Written request ::
Reproduce exactly the lines below, from the first one through the line containing "s = R.uniform(.8, 1.25);", and omit any pictures.

Data block ::
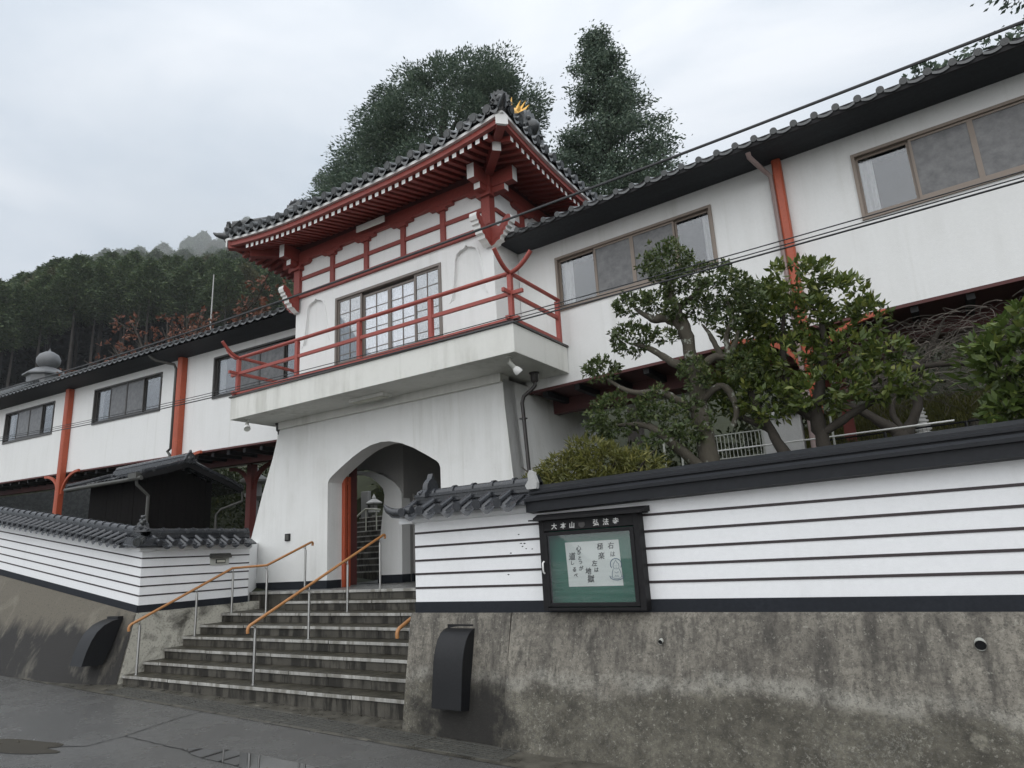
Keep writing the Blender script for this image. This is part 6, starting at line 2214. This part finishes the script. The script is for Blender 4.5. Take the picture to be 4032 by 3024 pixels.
sh = thing('shrub', (-3.3, 6.55, 1.3), 'yellow-green narrow-leaved shrub spilling over the wall top beside the notice board', 'shrub')
Y = 6.5
wood('stem', [([(-3.3, Y, 1.2), (-3.3 + dx, Y + dy, 2.3), (-3.3 + dx * 1.5, Y + dy, 2.6)], [.025, .015, .006]) for dx, dy in ((-.5, 0), (-.25, .1), (0, -.05), (.3, 0), (.55, .05))], MBARK_DARK, sh, 5)
B, D, L, W = rosettes([((-3.78, Y, 2.36), (.26, .25, .14), 100), ((-3.45, Y, 2.48), (.34, .3, .20), 190), ((-3.05, Y, 2.50), (.36, .3, .20), 200), ((-2.68, Y, 2.44), (.28, .28, .16), 120), ((-3.25, Y - .1, 2.32), (.6, .25, .12), 150), ((-3.20, Y, 2.68), (.26, .2, .12), 70)], 8, .085, .0080, .8, .30)
add_foliage(sh, B, D, L, W, MLEAF_SHRUB)

rs_ = thing('shrub', (0.75, 7.5, 1.3), 'bright green large-leaved shrub at the right edge above the coping', 'shrub')
Y = 7.5
wood('stem', [([(.8, Y, 1.2), (.75, Y, 2.4), (.6, Y, 3.0), (.5, Y, 3.3)], [.05, .04, .02, .008]), ([(.8, Y, 1.2), (.95, Y, 2.6), (.95, Y, 3.5)], [.04, .03, .008])], MBARK_DARK, rs_, 6)
pads = [((.86, Y, 3.35), (.34, .3, .26), 60), ((.62, Y, 3.12), (.28, .3, .22), 60), ((.85, Y, 2.85), (.34, .3, .24), 60), ((.55, Y, 2.72), (.22, .25, .14), 30), ((1.2, Y, 3.1), (.4, .3, .4), 60), ((.45, Y, 3.28), (.14, .2, .10), 16)]
B, D, L, W = rosettes(pads, 7, .115, .024, .7, .25)
add_foliage(rs_, B, D, L, W, MLEAF_BRIGHT)
# the largest leaves of this shrub one by one
lm = leaf_mesh('leaf', np.zeros((1, 3)), np.array([[0, -1, .15]]), .135, .030, MLEAF_BRIGHT, up=np.array([[0, 0, 1.0]]))
p, d = ell((.72, Y - .05, 3.08), (.50, .32, .42), 150, .8)
for i in range(150):
    q = Vector(p[i]); e = Vector(d[i])
    if q.y > Y + .1: continue
    o = put('leaf', lm, rs_, q, (R.uniform(-.7, .4), R.uniform(-.5, .5), atan2(e.y, e.x) + pi / 2 + R.uniform(-.7, .7)))
    s = R.uniform(.8, 1.25); o.scale = (s, s, s)

# ---- leafless weeping tree in front of the bank
wt_ = thing('bare_tree', (0.0, 10.0, 1.3), 'leafless grey-twigged tree with a forked mossy trunk on the grassy bank', 'tree')
Y = 10.0
wood('trunk', [([(-.42, Y, 1.2), (-.42, Y, 2.70), (-.40, Y, 2.88)], [.12, .11, .10]), ([(-.42, Y, 2.85), (-.72, Y, 3.15), (-1.0, Y + .1, 3.38), (-1.4, Y + .2, 3.5)], [.085, .06, .045, .02]),
               ([(-.38, Y, 2.86), (-.20, Y, 3.2), (-.12, Y, 3.6), (.12, Y, 4.0), (.3, Y, 4.3)], [.08, .06, .05, .035, .012]), ([(-.4, Y, 2.9), (-.48, Y, 3.2), (-.35, Y, 3.55)], [.05, .035, .012]),
               ([(-1.0, Y + .1, 3.52), (-.3, Y - .1, 3.68), (.4, Y - .1, 3.66), (.9, Y, 3.5), (1.1, Y, 3.4)], [.035, .04, .04, .03, .015])], MBARK_DARK, wt_, 7)
mb = MB()
for i in range(900):
    x0, z0 = R.uniform(-1.0, 1.1), R.uniform(3.45, 4.4)
    y0 = Y + R.uniform(-.3, 1.3)
    p = Vector((x0, y0, z0))
    dx, dz = R.uniform(-.11, .11), R.uniform(-.02, .05)
    pts = [p]
    for k in range(5):
        p = p + Vector((dx, R.uniform(-.03, .03), dz))
        dz -= R.uniform(.012, .035)
        dx += R.uniform(-.03, .03)
        pts.append(p)
    mb.tube(pts, [.0045, .004, .0035, .003, .0025, .002], 3, caps=False)
tag(mb.build('twigs', MTWIG, wt_), kind='stuff')

# ---- low growth on the banks and under the corridors
def bank(name, label, x0, x1, y0, y1, n, m, hz, L, W, clump=.5):
    B, D = [], []
    for i in range(n):
        x, y = NR_.uniform(x0, x1), NR_.uniform(y0, y1)
        s = clump * NR_.uniform(.6, 1.3)
        p, d = ell((x, y, ground(x, y) + hz * NR_.uniform(.2, 1.0)), (s, s, s * .7), 60, .4)
        B.append(p); D.append(unit(d + np.array([0, 0, .4]) + NR_.normal(size=d.shape) * .5))
    B, D = np.concatenate(B), np.concatenate(D)
    k = .6 + .8 * NR_.rand(len(B))
    o = put(name, leaf_mesh(name, B, D, L * k, W * k, m), None, (0, 0, 0))
    tag(o, label, 'undergrowth', None, 'stuff')
bank('undergrowth', 'dark bushes on the bank behind the bare tree', -2.5, 7, 13.8, 17.5, 150, MLEAF_GARDEN, 1.1, .12, .03, .55)
bank('garden_bushes', 'dim bushes behind the pruned garden tree', -6, -1.6, 12.7, 14.2, 150, MLEAF_GARDEN, 1.9, .11, .028, .5)
bank('garden_bushes', 'dark bushes above the garden steps', -18, -11.6, 17.6, 19.2, 90, MLEAF_GARDEN, 1.5, .12, .03, .5)
bank('garden_bushes', 'dim green garden bushes beyond the left corridor posts', -25, -17.5, 13.0, 16.5, 190, MLEAF_GARDEN, 1.6, .13, .032, .6)
# short grass on the bank
n = 26000
x = NR_.uniform(-2.6, 3.2, n); y = NR_.uniform(11.3, 14.2, n)
B = np.stack([x, y, [ground(a, b) for a, b in zip(x, y)]], 1)
D = np.stack([NR_.normal(size=n) * .5, NR_.normal(size=n) * .5, np.ones(n)], 1)
o = put('grass', leaf_mesh('grass', B, D, .10 * (.5 + NR_.rand(n)), .010, MLEAF_SHRUB), None, (0, 0, 0))
tag(o, 'short rough grass on the bank', 'grass', None, 'stuff')

# fallen leaves and grit on the road and steps
n = 150
B, D = [], []
for i in range(n):
    if R.random() < .75:
        x, y = R.uniform(-12, -2.5), R.uniform(3.2, 5.9)
        B.append((x, y, roadz(x) + .009))
    else:
        k = R.randrange(6)
        B.append((R.uniform(-11, -5.4), R.uniform(SY[k] + .03, SY[k + 1] - .02), SZ[k] + .004))
    a = R.uniform(0, 6.28)
    D.append((cos(a), sin(a), .05))
o = put('fallen_leaves', leaf_mesh('fallen_leaves', np.array(B), np.array(D), .028 * (.5 + NR_.rand(n)), .008, MLEAF_FALLEN, up=np.tile([0, 0, 1.0], (n, 1))), None, (0, 0, 0))
tag(o, 'scattered fallen leaves on the wet road and steps', 'leaves', None, 'stuff')

# ================================================================== MIST
mb = MB()
mb.box(-195, 75, -62, 165, -2.4, 100)
hz = mb.mesh('haze', [])
hm = bpy.data.materials.new('mist')
hm.use_nodes = True
nt = hm.node_tree
nt.nodes.clear()
out = nt.nodes.new('ShaderNodeOutputMaterial')
pv = nt.nodes.new('ShaderNodeVolumePrincipled')
pv.inputs['Color'].default_value = (0.93, 0.96, 1.0, 1)
pv.inputs['Density'].default_value = 0.0003
pv.inputs['Anisotropy'].default_value = 0.0
nt.links.new(pv.outputs[0], out.inputs['Volume'])
hz.materials.append(hm)
tag(put('haze', hz), kind='stuff')

# drifting cloud lying against the top of the hill
mb = MB()
prof = [(sin(pi * k / 10), -cos(pi * k / 10)) for k in range(11)]
mb.lathe(prof, (0, 0, 0), 18)
me = mb.mesh('haze', [], smooth=60)
cm = bpy.data.materials.new('drifting_mist')
cm.use_nodes = True
nt = cm.node_tree
nt.nodes.clear()
out = nt.nodes.new('ShaderNodeOutputMaterial')
pv = nt.nodes.new('ShaderNodeVolumePrincipled')
pv.inputs['Color'].default_value = (0.96, 0.98, 1.0, 1)
tcn = nt.nodes.new('ShaderNodeTexCoord')
ln = nt.nodes.new('ShaderNodeVectorMath'); ln.operation = 'LENGTH'
nt.links.new(tcn.outputs['Object'], ln.inputs[0])
mrn = nt.nodes.new('ShaderNodeMapRange')
mrn.inputs['From Min'].default_value = 1.0
mrn.inputs['From Max'].default_value = 0.25
mrn.inputs['To Min'].default_value = 0.0
mrn.inputs['To Max'].default_value = 0.020
nt.links.new(ln.outputs['Value'], mrn.inputs['Value'])
nz = nt.nodes.new('ShaderNodeTexNoise')
nz.inputs['Scale'].default_value = 2.2
nz.inputs['Detail'].default_value = 3
nt.links.new(tcn.outputs['Object'], nz.inputs['Vector'])
mu = nt.nodes.new('ShaderNodeMath'); mu.operation = 'MULTIPLY'
nt.links.new(mrn.outputs[0], mu.inputs[0]); nt.links.new(nz.outputs['Fac'], mu.inputs[1])
nt.links.new(mu.outputs[0], pv.inputs['Density'])
nt.links.new(pv.outputs[0], out.inputs['Volume'])
me.materials.append(cm)
az0 = radians(-57.0)
o = put('mist', me, None, (134 * sin(az0), 134 * cos(az0), 61), (0, 0, radians(57)), (34, 62, 17))
tag(o, 'pale mist drifting over the top of the hill', 'mist', None, 'stuff')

Answer to the problem ::
Keep writing the Blender script for this image. This is part 6, starting at line 2214. This part finishes the script. The script is for Blender 4.5. Take the picture to be 4032 by 3024 pixels.
sh = thing('shrub', (-3.3, 6.55, 1.3), 'yellow-green narrow-leaved shrub spilling over the wall top beside the notice board', 'shrub')
Y = 6.5
wood('stem', [([(-3.3, Y, 1.2), (-3.3 + dx, Y + dy, 2.3), (-3.3 + dx * 1.5, Y + dy, 2.6)], [.025, .015, .006]) for dx, dy in ((-.5, 0), (-.25, .1), (0, -.05), (.3, 0), (.55, .05))], MBARK_DARK, sh, 5)
B, D, L, W = rosettes([((-3.78, Y, 2.36), (.26, .25, .14), 100), ((-3.45, Y, 2.48), (.34, .3, .20), 190), ((-3.05, Y, 2.50), (.36, .3, .20), 200), ((-2.68, Y, 2.44), (.28, .28, .16), 120), ((-3.25, Y - .1, 2.32), (.6, .25, .12), 150), ((-3.20, Y, 2.68), (.26, .2, .12), 70)], 8, .085, .0080, .8, .30)
add_foliage(sh, B, D, L, W, MLEAF_SHRUB)

rs_ = thing('shrub', (0.75, 7.5, 1.3), 'bright green large-leaved shrub at the right edge above the coping', 'shrub')
Y = 7.5
wood('stem', [([(.8, Y, 1.2), (.75, Y, 2.4), (.6, Y, 3.0), (.5, Y, 3.3)], [.05, .04, .02, .008]), ([(.8, Y, 1.2), (.95, Y, 2.6), (.95, Y, 3.5)], [.04, .03, .008])], MBARK_DARK, rs_, 6)
pads = [((.86, Y, 3.35), (.34, .3, .26), 60), ((.62, Y, 3.12), (.28, .3, .22), 60), ((.85, Y, 2.85), (.34, .3, .24), 60), ((.55, Y, 2.72), (.22, .25, .14), 30), ((1.2, Y, 3.1), (.4, .3, .4), 60), ((.45, Y, 3.28), (.14, .2, .10), 16)]
B, D, L, W = rosettes(pads, 7, .115, .024, .7, .25)
add_foliage(rs_, B, D, L, W, MLEAF_BRIGHT)
# the largest leaves of this shrub one by one
lm = leaf_mesh('leaf', np.zeros((1, 3)), np.array([[0, -1, .15]]), .135, .030, MLEAF_BRIGHT, up=np.array([[0, 0, 1.0]]))
p, d = ell((.72, Y - .05, 3.08), (.50, .32, .42), 150, .8)
for i in range(150):
    q = Vector(p[i]); e = Vector(d[i])
    if q.y > Y + .1: continue
    o = put('leaf', lm, rs_, q, (R.uniform(-.7, .4), R.uniform(-.5, .5), atan2(e.y, e.x) + pi / 2 + R.uniform(-.7, .7)))
    s = R.uniform(.8, 1.25); o.scale = (s, s, s)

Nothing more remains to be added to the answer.